BuhariNigeria President Muhammadu Buhari
Nigeria President Muhammadu Buhari is soliciting a better engagement with the United Kingdom (UK) government to invest in Nigeria for better employment opportunities for the country’s highly-skilled youths.
“For my country, greater UK engagement in its economy would bring jobs to under-tapped sectors, such as agriculture and manufacturing,” Buhari said in an opinion published in The Guardian ahead of the UK-Africa Investment Summit in London.

“Millions of highly skilled, English-speaking but underemployed young people, are eager to work but without the opportunities that foreign investment can bring to create jobs and build businesses.”

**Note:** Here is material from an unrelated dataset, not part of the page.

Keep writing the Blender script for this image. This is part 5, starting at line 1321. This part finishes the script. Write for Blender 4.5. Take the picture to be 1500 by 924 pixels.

Buhari said Nigeria’s relationship with the UK has been longstanding with the 2018 bi-lateral security pact signed between both countries.

He noted that the relationship with the UK in the economy has always defined by Britain’s membership of the European Union, which it is opting out of. Buhari said he awaits the outcome of the UK’s plans after the EU exit.

The Nigeria president, however, expressed optimism that a new free trade agreement will present new opportunities for both countries, where his country has a great deal to offer.

“Nigeria’s vast natural energy and mineral resources, unbarred through the ending of customs barriers, could help supply growth for companies in all corners of the UK. Greater access would also be forthcoming to one of the world’s fastest expanding groups of consumers – the Nigerian middle classes,” Buhari said.

Buhari urged the two Commonwealth countries- Nigeria and the UK with other members to deliver more collectively to become a multilateral-free trade zone.

“Yet without any of us needing to relinquish these ties, we can work together to minimise – consistent with respective memberships – as far as possible many of the tariffs and barriers on commodities, products and services,” Buhari said.

Buhari asked the countries to “work together from this common platform to better align regulations on investment, certification and trade.”